Marauding groups of t-shirt snapping teens menacing moms and their kids in Carroll Park and threating to break noses and cops that take 40 minutes to show up. Fun.
52 responses so far ↓
1 Anonymous // Oct 10, 2007 at 9:16 am
Ladies and Gentlemen, Anon 1.15 is absolutely right. But moreso, it’s about the sytem we live in. How many parents are at home now vs when we were growing up? It’s not that the parents don’t care about their children or teaching them things like respect of others, it’s about where is the time for this? They have to work, don’t you? Sometimes, there HAS to be 2 parents working at once. OMG, 2 Parents??? That’s a crazy idea in this world, but it’s true. Parents can’t even discipline their child without THE FUCKING CHILD threatening to call ACS. No, a “timeout” is given. Are we seriouos about this?? OK, now I’m going off on something else….but isn’t it all connected? WAKE UP, SHEEP!

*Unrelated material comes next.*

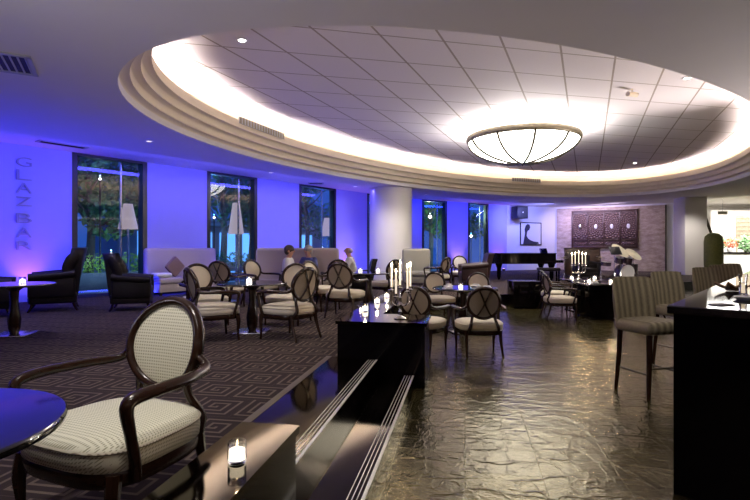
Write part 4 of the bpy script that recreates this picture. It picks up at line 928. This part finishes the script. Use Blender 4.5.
for s in (-1, 1):
    b = nb(); box(b, (s * 0.37, -0.26, 0.62), (0.68, 0.02, 1.0), 0.008); dr = obj('door', b, 'cabinet', t); b = nb(); ellipsoid(b, (s * 0.08, -0.285, 0.66), (0.018, 0.018, 0.018)); obj('knob', b, 'brass', dr)
b = nb(); box(b, (0, 0, 0.025), (1.4, 0.44, 0.05)); obj('plinth', b, 'cabinet', t)

# ================================================================ WALL LETTERING
pL = W(-1.0, 0.0)
t = thing('wall_lettering', 'grey metal capitals reading GLAZ BAR down the blue wall', 'sign', (pL.x, pL.y, 2.0), math.atan2(WD.y, WD.x))
Yw = pL.y
for chh, y0, y1 in (('G', 157.5, 166.5), ('L', 170, 180), ('A', 183, 193), ('Z', 197, 206), ('B', 213.5, 223), ('A', 228, 237.5), ('R', 241.5, 250)):
    zc = 1.5 + (248 - (y0 + y1) / 2) / 500 * Yw; hgt = (y1 - y0) / 500 * Yw
    cu = bpy.data.curves.new('letter', 'FONT'); cu.body = chh; cu.size = 1.0; cu.extrude = 0.012; cu.offset = -0.012; cu.align_x = 'CENTER'
    to = bpy.data.objects.new('tmp', cu); C.objects.link(to); bpy.context.view_layer.update()
    me = bpy.data.meshes.new_from_object(to.evaluated_get(bpy.context.evaluated_depsgraph_get())); bpy.data.objects.remove(to)
    xs = [v.co.x for v in me.vertices]; ys = [v.co.y for v in me.vertices]; kx = 0.30 / (max(xs) - min(xs)); ky = hgt / (max(ys) - min(ys)); mx, my = (max(xs) + min(xs)) / 2, (max(ys) + min(ys)) / 2
    for v in me.vertices: v.co = Vector(((v.co.x - mx) * kx, -v.co.z - 0.02, (v.co.y - my) * ky))
    me.name = 'letter'; me.materials.clear(); me.materials.append(M['letter'])
    o = bpy.data.objects.new('letter', me); C.objects.link(o); o.parent = t; o.location = (0, 0, zc - 2.0)
# floor uplights on the blue wall
def uplight(loc, label, col, pw, tgt):
    t = thing('floor_uplight', label, 'uplight', loc)
    b = nb(); lathe(b, [(0.0, 0.0), (0.09, 0.0), (0.09, 0.10), (0.075, 0.12), (0.0, 0.11)], 20); obj('housing', b, 'blackmat', t)
    b = nb(); lathe(b, [(0.0, 0.122), (0.06, 0.122)], 16, close=False); obj('lens', b, 'uplit', t)
    spot('uplight_beam', (loc[0], loc[1], loc[2] + 0.15), tgt, pw, col, 75, 0.8, 0.04)
u = W(-0.95, 0.35, PL); uplight(tuple(u), 'small uplight glowing violet against the wall below the lettering', (0.9, 0.2, 1.0), 26, tuple(W(-0.95, 0.0, 1.6)))
u = W(10.1, 0.4, PL); uplight(tuple(u), 'small uplight glowing violet against the wall left of the white column', (0.8, 0.15, 1.0), 26, tuple(W(10.1, 0.0, 2.0)))
u, _ = on_line(S2A, S2B, 457); u = u + n2 * 0.4; uplight((u.x, u.y, PL), 'small uplight glowing white-pink between the two farthest windows', (1.0, 0.5, 0.95), 34, (u.x - n2.x * 0.4, u.y - n2.y * 0.4, 2.0))
u, _ = on_line(S2A, S2B, 498); u = u + n2 * 0.4; uplight((u.x, u.y, PL), 'small uplight glowing violet in the corner behind the piano', (0.6, 0.1, 1.0), 40, (u.x - n2.x * 0.4, u.y - n2.y * 0.4, 1.8))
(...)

2 RAC // Oct 19, 2007 at 12:24 pm
I was born and raised in Carroll Gardens/Red hook. As a matter of fact Carroll Park was my home away from home growing up. My grandfather along with most of the men in my family were all long shoreman. That alone should give you an idea of my background. Carroll Gardens is not the Carroll Gardens from 20 or more years ago. These days the old timers in the area are looked upon as if we were the outsiders,strangers or even trash. Any old timer you speak to will tell you the same. The new comers that now live here have a habit of speaking / looking down to the people that grew up here. There is a certain attitude that new breed carries around with them. It’s the attitude that says ” I paid 1.5 million for my house and I can do /treat you anyway I want”. I can only imagine the look on this women’s face when she ask those kids to be careful. I can be sure that the look was one of disgust. I’m sure that’s what set those kids off. All she had to do was move away from them. They’re only kids playing around in the park like every other kid there. The whole thing got out of hand. I blame this women for this along with her friend. In reference to the cops, I think we should stop wasting their time with these silly little things. I’m sure the 76th has more important calls to attend to.